Sompong is transforming the private sector from adversaries into allies. In mid-2013, he set up a partnership with one of Thailand’s largest mobile phone providers to deliver Burmese-language news to migrant workers nationwide via short messaging service (SMS). Sompong’s organization provides the news content, while the phone provider contributes approximately 5 percent of the service earnings toward furthering Sompong’s work. Burmese migrants—the largest ethnic population of migrants in Thailand—benefit from this low-cost service for a monthly fee of 15 baht (US50¢). Sompong believes that equipping migrants with up-to-date news and information on labor policies will further protect migrant communities from marginalization and exploitation.

The Person

Sompong was born in a rural village in Surin province, on the Thai-Cambodian border. He grew up in a poor farming household as the fourth of five children. As a top student of his class, Sompong earned a full university scholarship. Faced with limitless career opportunities, he chose to pursue a degree in social work.

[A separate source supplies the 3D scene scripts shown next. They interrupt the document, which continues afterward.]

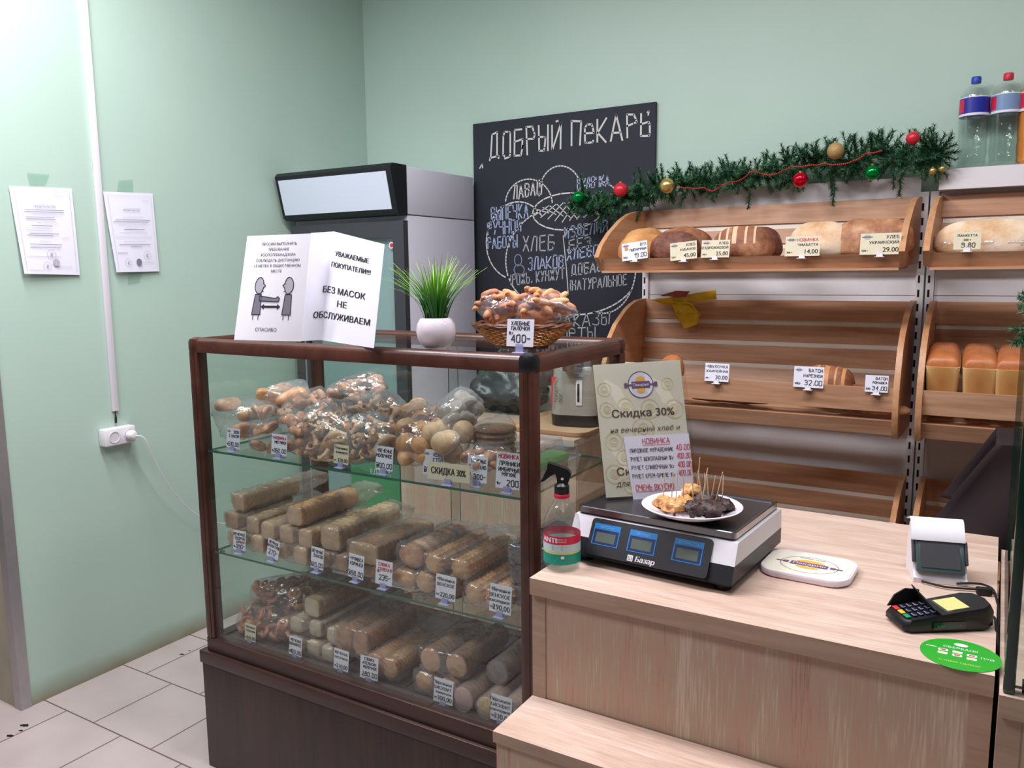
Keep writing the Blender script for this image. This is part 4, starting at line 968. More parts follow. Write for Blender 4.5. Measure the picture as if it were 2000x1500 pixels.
stick_pack('pack of three square sticks, second layer above the tag 270', [(522, 1), (556, 1), (592, 1)], sqt, .044, .043, zr_, Yf=1.55)
stick_pack('square stick pack on top of the second layer, left of the tall ribbed loaf pack', [(572, 2)], [log_mesh(.27, .05, .048, 3.5, 9, .04, seed=9, mats=('doughorange', 'doughpale'))], .05, .046, zr_, Yf=1.55, tail=.09)
stick_pack('pair of small dark rusk packs behind the tag 320.00', [(628, 0), (662, 0)], [log_mesh(.2, .042, .040, 2.2, 8, .05, seed=8, mats=('doughbrown',))], .044, .040, zr_, Yf=1.56, L=.2)
stick_pack('large ribbed loaf-shaped biscuit pack on top of the brown rusks', [(638, 0.95)], [log_mesh(.31, .060, .060, 5, 8, .09, seed=10, mats=('doughtan', 'doughpale'))], .062, .058, zr_-.014, Yf=1.56, L=.31, tail=.05)
stick_pack('wide flat pack of brown sliced biscuits above the tag С КОРИЦЕЙ', [(704, 0.75)], [log_mesh(.29, .085, .050, 5, 11, .07, seed=11, mats=('doughbrown', 'doughtan'))], .09, .05, zr_-.004, Yf=1.55, L=.29, tail=.05)
stick_pack('flat reddish biscuit pack under the brown sliced biscuits', [(722, 0)], [log_mesh(.24, .085, .030, 4, 9, .05, seed=12, mats=('doughred',))], .085, .030, zr_, Yf=1.56, L=.24)
stick_pack('pack of oval glazed rolls in film above the tag 235', [(795, .9)], [log_mesh(.26, .074, .052, 2.1, 5, .22, end='dome', seed=13, mats=('doughpink',))], .078, .05, zr_, Yf=1.56, L=.26, film='film', tail=.05)
stick_pack('round flat bun under the pack of oval glazed rolls', [(783, 0)], [log_mesh(.10, .080, .040, 2.2, 1, .2, end='dome', seed=14, mats=('dough',))], .08, .040, zr_, Yf=1.55, L=.10, film='film', tail=.02)
shl = [log_mesh(.25, .048, .048, 2.1, 8, .10, n=36, end='shell', seed=s, mats=('doughorange', 'dough')) for s in (15, 16)]
stick_pack('pack of two piped shell biscuit rolls on top, above the tag 220,00', [(843, 1.0), (895, 1.0)], shl, .05, .046, zr_, Yf=1.555, L=.25, film='film', tail=.08)
stick_pack('pack of two piped shell biscuit rolls, bottom layer left of the tag 220,00', [(822, 0), (866, 0)], shl, .05, .046, zr_, Yf=1.545, L=.25, film='film')
stick_pack('pack of two piped shell biscuit rolls, bottom layer right of the tag 220,00', [(918, 0), (962, 0)], shl, .05, .046, zr_, Yf=1.545, L=.25, film='film')
chs = [log_mesh(.25, .046, .044, 3, 8, .08, seed=s, mats=('choc',)) for s in (17, 18)]
for row in range(3):
    stick_pack('pack of dark chocolate biscuits by the right post, '+['bottom', 'middle', 'top'][row]+' layer', [(1012, row), (1052, row)], chs, .048, .045, zr_, Yf=1.60, L=.25, film='filmshine', tail=.04, name='chocolate_biscuit_pack')
# case floor
sqw = [log_mesh(.24, .040, .038, 5, 8, .03, seed=s, mats=('doughwhite',)) for s in (21, 22)]
stick_pack('pack of creamy square sticks, lowest layer behind the tag ДОМАШНЕЕ', [(572, 0), (604, 0), (634, 0)], sqw, .041, .039, BOT, Yf=1.55, L=.24)
stick_pack('pack of creamy square sticks, second layer on the case floor', [(577, 1.1), (610, 1.1)], sqw, .041, .042, BOT, Yf=1.56, L=.24)
stick_pack('yellowish square stick leaning right of the creamy sticks', [(645, 1.1)], [log_mesh(.26, .042, .042, 4, 8, .05, seed=23, mats=('doughtan', 'doughwhite'))], .043, .042, BOT, Yf=1.55, L=.26, tail=.08)
stick_pack('single creamy square stick topmost of its pile on the case floor', [(606, 2.15)], [log_mesh(.25, .050, .046, 5, 8, .03, seed=24, mats=('doughtan', 'doughwhite'))], .050, .044, BOT, Yf=1.57, L=.25, tail=.09)
stick_pack('bag of reddish folded biscuits behind the tag 210,00', [(668, .5), (700, .5)], [log_mesh(.25, .046, .060, 3, 14, .12, seed=25, mats=('doughred',))], .05, .07, BOT, Yf=1.55, L=.25, tail=.12, wr=.007)
stick_pack('bag of orange-brown flat biscuits right of the tag 280.00', [(722, .2), (752, .2)], [log_mesh(.22, .05, .045, 2.4, 12, .10, seed=26, mats=('doughorange',))], .05, .05, BOT, Yf=1.54, L=.22, tail=.12, wr=.007)
dsc = [log_mesh(.24, .056, .056, 2, 9, .05, end='flat', seed=s, mats=('doughbrown', 'peachdisc')) for s in (27, 28)]
stick_pack('big bag of round biscuit rolls, upper pair with peach ends', [(838, 1.0), (885, 1.0)], dsc, .058, .055, BOT, Yf=1.555, L=.24, tail=.10, film='film')
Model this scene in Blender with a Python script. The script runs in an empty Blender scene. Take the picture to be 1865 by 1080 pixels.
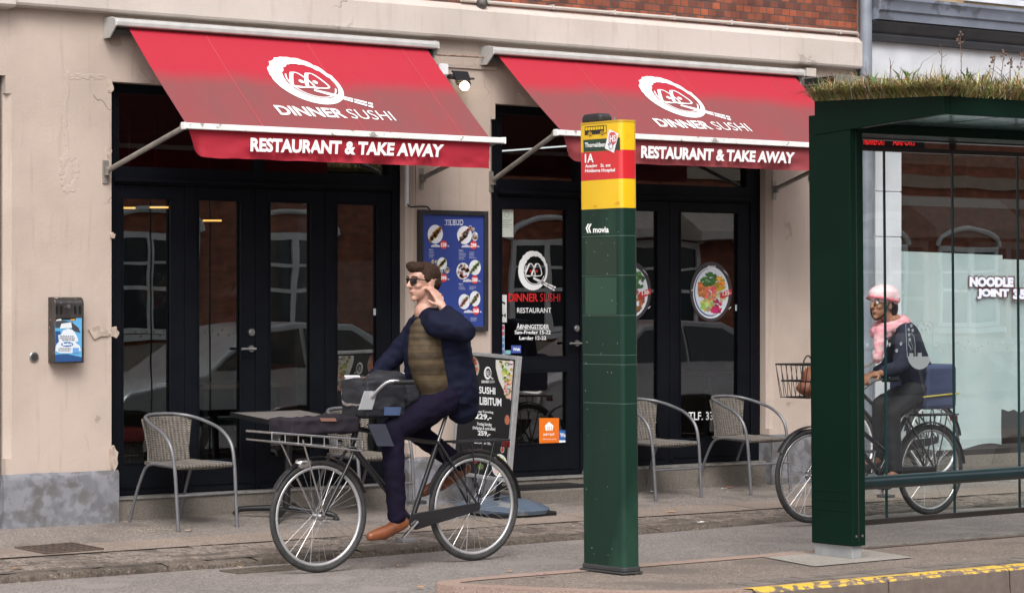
import bpy, bmesh, math, random
from mathutils import Vector, Matrix, Quaternion, noise as mnoise
rnd = random.Random(7)
scene = bpy.context.scene
col = scene.collection
R = math.radians

# ------------------------------------------------------------------ camera
FPX, UC, VH = 4800.0, 932.5, 550.0        # focal length, picture centre and horizon, in pixels of the 1865 px wide photograph
TH = math.atan(4800 / 6268.0)
SN, CS = math.sin(TH), math.cos(TH)
CAM = Vector((-8.8357, -16.07, 1.5))
cd = bpy.data.cameras.new('camera'); cam = bpy.data.objects.new('camera', cd); col.objects.link(cam)
cd.sensor_width = 36; cd.lens = FPX / 1865 * 36; cd.clip_start = 0.5; cd.clip_end = 500
cd.shift_y = (VH - 540) / 1865
cam.location = CAM; cam.rotation_euler = (R(90), 0, -TH)
scene.camera = cam

# ------------------------------------------------------------------ light
w = bpy.data.worlds.new('World'); scene.world = w; w.use_nodes = True
nt = w.node_tree; bg = nt.nodes['Background']
sky = nt.nodes.new('ShaderNodeTexSky'); sky.sky_type = 'NISHITA'; sky.sun_disc = False
sky.sun_elevation = R(48); sky.sun_rotation = R(212); sky.air_density = 1.0; sky.dust_density = 2.5
hs = nt.nodes.new('ShaderNodeHueSaturation'); hs.inputs['Saturation'].default_value = 0.18
nt.links.new(sky.outputs[0], hs.inputs['Color']); nt.links.new(hs.outputs[0], bg.inputs['Color'])
bg.inputs['Strength'].default_value = 0.15
sd = bpy.data.lights.new('sun', 'SUN'); sd.energy = 1.0; sd.angle = R(26); sd.color = (1, .965, .92)
so = bpy.data.objects.new('sun', sd); col.objects.link(so); so.location = (0, -10, 20)
so.rotation_euler = Vector((.36, .57, -.74)).to_track_quat('-Z', 'Y').to_euler()
scene.view_settings.view_transform = 'Standard'; scene.view_settings.look = 'None'
scene.view_settings.exposure = 1.05; scene.view_settings.gamma = 1
scene.render.engine = 'CYCLES'; scene.cycles.max_bounces = 8; scene.cycles.transparent_max_bounces = 16
scene.cycles.use_denoising = True

# ------------------------------------------------------------------ measuring: where a line of sight of the photograph meets a plane
def sight(u, v):
    a = (u - UC) / FPX; b = (VH - v) / FPX
    return Vector((SN + a * CS, CS - a * SN, b))
I4 = Matrix.Identity(4)
def hit(u, v, p0, n, M=I4):
    Mi = M.inverted(); o = Mi @ CAM; d = (Mi.to_3x3() @ sight(u, v)); n = Vector(n)
    t = (Vector(p0) - o).dot(n) / d.dot(n)
    return o + d * t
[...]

Sompong began shedding light on the problem of migrant labor exploitation as early as the late 1990s, when many government agencies still denied the existence of labor trafficking in Thailand. He has witnessed countless cases of human trafficking, and his work in exposing the labor abuse in the Thai seafood processing industry has been influential in placing Thailand on the United States Tier 2 Watchlist.

In 2008, Sompong co-founded the Migrant Working Group, a collective of Thai and international organizations working on policy advocacy for migrant children and migrant workers in general. In 2012, he co-founded Partners for the Rights of Children on the Move, a collective of 20 COs working to protect migrant children and women.